Yesterday was a big Front Runner day at the SCAD Savannah Film Festival. Director-cowriter Jason Reitman and Best Actor contender Hugh Jackman were given the full media-glow, red-carpet treatment, and took bows before last night’s screening. But for me the most interesting moment happened during an afternoon discussion with Reitman in front of an audience of SCAD students.
The Front Runner (Sony, 11.6) is about the tragic saga of former Colorado Senator and 1988 Presidential candidate Gary Hart (Jackman), a decent, thoughtful, fairly brilliant politician who occasionally catted around and who made a really big mistake in the matter of Donna Rice. But what Hart did was almost nothing, of course, compared to the daily obscenities of Donald Trump.
And so, Reitman said, The Front Runner “becomes a really compelling story in 2018, when we are trying to figure out for ourselves, all the time, what kind of flaws are we willing to put up with in our leaders? [Because we now have] the most flawed leader imaginable, right? He’s completely indecent.”
Almost no one in the audience (i.e., mostly SCAD students) knew who Hart was or about the fuck-up that killed his Presidential campaign — an episode that was partly about Hart’s nature or character, but more profoundly about a moment in our history when political reporting suddenly became tabloidy, which is to say personally invasive, distracting and gutter-level.
Hollywood Elsewhere believes that occasionally putting the high, hard one to this or that willing recipient has nothing to do, in and of itself, with being a good or bad Senator, Congressperson or President.
Towards the end of the discussion I asked Reitman if he would have used James Fallows‘ recently reported story about Lee Atwater as a plot thread in The Front Runner, had he known about it early enough.
Atwater was a Republican operative who reportedly made a deathbed confessession about having “set Hart up” with the whole Monkey Business episode.

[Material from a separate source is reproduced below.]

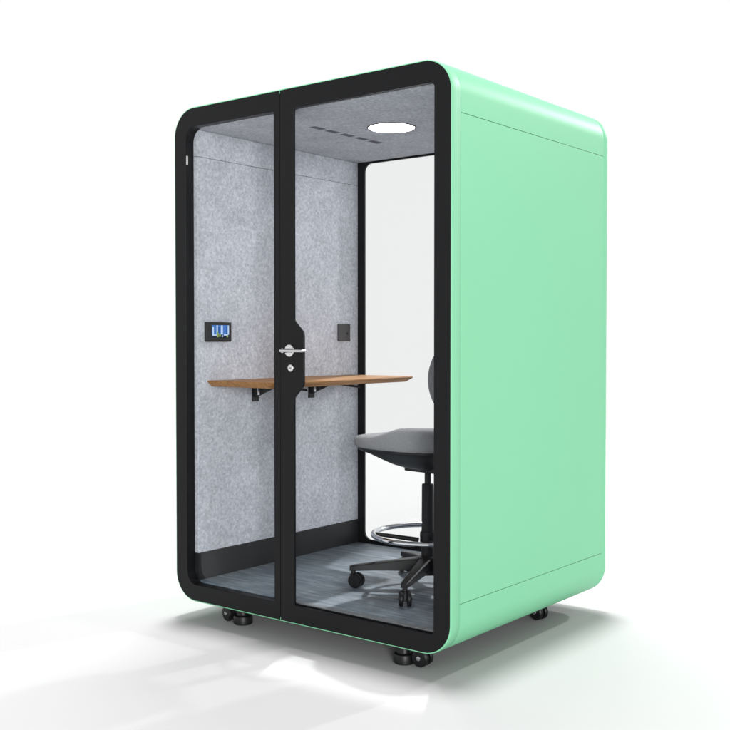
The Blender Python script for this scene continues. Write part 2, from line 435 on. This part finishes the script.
obj('tilt_mechanism', bm, M['plastic'], chair, 40, bevel=.005, local=True)
bm = B(); tube(bm, (0, 0, hz(.54)), (0, 0, hz(.63)), .0145, n=28); gs = obj('gas_rod', bm, M['plastic'], chair, 40, local=True)
bm = B(); lathe(bm, [(0, hz(.17)), (.029, hz(.17)), (.0265, hz(.552)), (.024, hz(.556)), (0, hz(.556))], n=32); obj('column', bm, M['plastic'], chair, 40, local=True)
ZR = .327
bm = B(); torus(bm, (0, 0, hz(ZR)),   .245, .0115); fr_ = obj('foot_ring', bm, M['chrome'], chair, 60, local=True)
bm = B(); lathe(bm, [(.0275, hz(.29)), (.033, hz(.29)), (.035, hz(.295)), (.035, hz(.335)), (.033, hz(.34)), (.0275, hz(.34))], n=32)
for a in (-150, -30, 90):
    a = math.radians(a-173.4); d = Vector((math.cos(a), math.sin(a), 0))
    tube(bm, d*.04+Vector((0, 0, hz(.30))), d*.240+Vector((0, 0, hz(ZR-.004))), .011, .009)
obj('ring_bracket', bm, M['plastic'], chair, 40, local=True)
# star base
bm = B(); lathe(bm, [(0, hz(.15)), (.05, hz(.15)), (.056, hz(.16)), (.05, hz(.225)), (.036, hz(.232)), (0, hz(.232))], n=32)
sb = obj('base_hub', bm, M['plastic'], chair, 40, local=True)
for k in range(5):
    a = math.radians(-143.5+72*k-173.4)
    m4 = Matrix.Rotation(a, 4, 'Z')
    bm = B()
    def sec(x, w, zt, h): return [(x, -w, hz(zt-h)), (x, w, hz(zt-h)), (x, w*.92, hz(zt-.004)), (x, w*.7, hz(zt)), (x, -w*.7, hz(zt)), (x, -w*.92, hz(zt-.004))]
    L = sections(bm, [sec(.035, .030, .225, .06), sec(.12, .026, .214, .048), sec(.25, .021, .197, .032), sec(.335, .018, .186, .024), sec(.352, .014, .181, .02)])
    bm.faces.new(L[0]); bm.faces.new(L[-1]); bm.transform(m4)
    obj('base_arm', bm, M['plastic'], chair, 30, bevel=.002, local=True)
    # caster under the arm end
    sw = [2.70, .36, .3, 1.9, -.6][k]
    mc = m4 @ Matrix.Translation((.335, 0, 0)) @ Matrix.Rotation(sw, 4, 'Z')
    bm = B(); tube(bm, (0, 0, hz(.14)), (0, 0, hz(.166)), .011); tube(bm, (0, 0, hz(.135)), (0, 0, hz(.146)), .017)
    box(bm, -.010, .020, -.008, .008, hz(.105), hz(.142)); 
    bm.transform(mc); c = obj('caster', bm, M['plastic'], chair, 40, bevel=.003, local=True)
    for s in (-1, 1):
        bm = B(); lathe(bm, [(0, .0085), (.030, .0085), (.0325, .012), (.0325, .021), (.029, .026), (.014, .0275), (0, .0275)], (.016, 0, hz(.118)), 'Y', 28)
        if s > 0:
            for v in bm.verts: v.co.y *= -1
        bm.transform(mc); obj('wheel', bm, M['rubber'], c, 40, local=True)
        bm = B(); lathe(bm, [(0, .0276), (.007, .0276), (.006, .0295), (0, .030)], (.016, 0, hz(.118)), 'Y', 16)
        if s > 0:
            for v in bm.verts: v.co.y *= -1
        bm.transform(mc); obj('hub_cap', bm, M['rubber'], c, 40, local=True)
# backrest: curved pad on a bent post
bm = B(); nu, nv = 28, 18
def bp(u, v, side):
    ang = u*.95; w = .225
    zz = 1.035 + .098*v
    x = -.247 + .115*(1-math.cos(ang)) - .02*v*v; y = w*math.sin(ang)/math.sin(.95)
    th = .024*max(0, (1-abs(u)**4))**.5*max(0, (1-abs(v)**4))**.5
    y *= 1-.06*v*v
    nx = math.cos(ang)
    return (x+side*th*nx, y-side*th*math.sin(ang)*.6, hz(zz))
Gd = {}
for s in (-1, 1):
    for i in range(nu+1):
        for j in range(nv+1):
            u = math.sin((i/nu-.5)*PI); v = math.sin((j/nv-.5)*PI)
            Gd[s, i, j] = bm.verts.new(bp(u, v, s))
    for i in range(nu):
        for j in range(nv): bm.faces.new((Gd[s, i, j], Gd[s, i+1, j], Gd[s, i+1, j+1], Gd[s, i, j+1]))
bmesh.ops.remove_doubles(bm, verts=bm.verts, dist=.0005)
obj('backrest', bm, M['fabric'], chair, 60, local=True)
bm = B()
pts = [(-.05, 0, .622), (-.20, 0, .625), (-.25, 0, .66), (-.272, 0, .74), (-.27, 0, .90), (-.245, 0, 1.04)]
for q0, q1 in zip(pts, pts[1:]): tube(bm, (q0[0], q0[1], hz(q0[2])), (q1[0], q1[1], hz(q1[2])), .014, .014)
obj('back_post', bm, M['plastic'], chair, 50, local=True)

# ------------------------------------------------------------------ lamps of the studio
def area(name, loc, target, size, power, col=(1, 1, 1)):
    l = bpy.data.lights.new(name, 'AREA'); l.shape = 'DISK'; l.size = size; l.energy = power; l.color = col
    o = bpy.data.objects.new(name, l); COL.objects.link(o); o.location = loc
    o.rotation_euler = (Vector(target)-Vector(loc)).to_track_quat('-Z', 'Y').to_euler()
    return o
c0 = Vector((-.75, .6, 0))
def from_dir(az_travel, elev, dist):
    t = Vector((az_travel[0], az_travel[1], 0)).normalized()*math.cos(elev) - Vector((0, 0, math.sin(elev)))
    return c0 - t*dist
area('rim_lamp', from_dir((-.2, -.94), math.radians(29), 20), c0, .6, 1500)
area('back_lamp', from_dir((.62, -.78), math.radians(58), 18), c0, 9, 1900)
area('top_softbox', (-2.6, 2.4, 50), c0, 4.6, 26000)
area('key_softbox', from_dir((-.70, .71), math.radians(6), 12)+Vector((0, 0, .9)), c0+Vector((0, 0, .9)), 3, 950)

dlamp = area('downlight_lamp', (LX, LY, ZC-.014), (LX, LY, 0), .15, 2.6, (1, .98, .95)); dlamp.data.spread = math.radians(85)

# extra spot added behind the rear glass, coned narrow to cast the chair's shadow
sl = bpy.data.lights.new('ring_shadow_spot', 'SPOT'); sl.energy = 3600; sl.spot_size = math.radians(11.5); sl.spot_blend = .5; sl.shadow_soft_size = .13
so_ = bpy.data.objects.new('ring_shadow_spot', sl); COL.objects.link(so_)
tgt = Vector((-.58, .44, .17)); d_ = Vector((.45, -.89, 0)).normalized()*math.cos(math.radians(55)) - Vector((0, 0, math.sin(math.radians(55))))
so_.location = tgt - d_*8; so_.rotation_euler = d_.to_track_quat('-Z', 'Y').to_euler()

w = bpy.data.worlds.new('World'); sc.world = w; w.use_nodes = True     # white backdrop; upper part dimmed so the lamps' shadows stay dark
nt = w.node_tree; bg = nt.nodes['Background']; bg.inputs[1].default_value = 1.0
tc = nt.nodes.new('ShaderNodeTexCoord'); sp = nt.nodes.new('ShaderNodeSeparateXYZ')
nt.links.new(tc.outputs['Generated'], sp.inputs[0])
r = ramp(nt, sp.outputs[2], [(.0, (1,)*3), (.36, (1,)*3), (.55, (.30,)*3)])
nt.links.new(r.outputs[0], bg.inputs[0])

# ------------------------------------------------------------------ camera and output
cam = bpy.data.cameras.new('camera'); co = bpy.data.objects.new('camera', cam); COL.objects.link(co)
co.location = (2.1656, -3.2483, Z(1.2039)); co.rotation_euler = (PI/2-.0245, 0, .6709)
cam.sensor_width = 36; cam.lens = 1043.4/730*36; cam.clip_start = .05; cam.clip_end = 200
sc.camera = co
sc.view_settings.view_transform = 'Standard'; sc.view_settings.look = 'None'; sc.view_settings.gamma = 1; sc.view_settings.exposure = 0
sc.cycles.max_bounces = 12; sc.cycles.transparent_max_bounces = 16; sc.cycles.use_denoising = True
sc.cycles.sample_clamp_indirect = 8; sc.cycles.caustics_reflective = False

Reitman said that the confession wasn’t really central to The Front Runner — that it was more of an interesting Atwater anecdote than anything else. Here’s an mp3 of Reitman’s whole response to my question.
Fallows’ story was reported in a recent Atlantic article. But when Reitman asked the SCAD students if any of them knew who Atwater was, none raised their hands.
The final takeaway of the film, Reitman said, is that “if you’re someone who experiences shame, you drop out of the race. But if you’re someone who doesn’t experience shame, you stay in and you thrive. We now have a system” — not just a governmental or journalistic or electoral system, he implied, but also a moralistic one — “that favors the shameless.”
Once again, the SCAD students knew nothing about Hart, Atwater, Rice, what happened to Hart…none of it. A widely reported calamity that happened only 30 years ago and was roughly in the same political-scandal realm as Watergate or the Pentagon Papers or Iran-Contra or the Bill Clinton-Monica Lewinsky thing, and they were totally clueless.
But when the moderator mentioned the kaput romance between Ariana Grande and Pete Davidson, you could tell right away they were fully up to speed.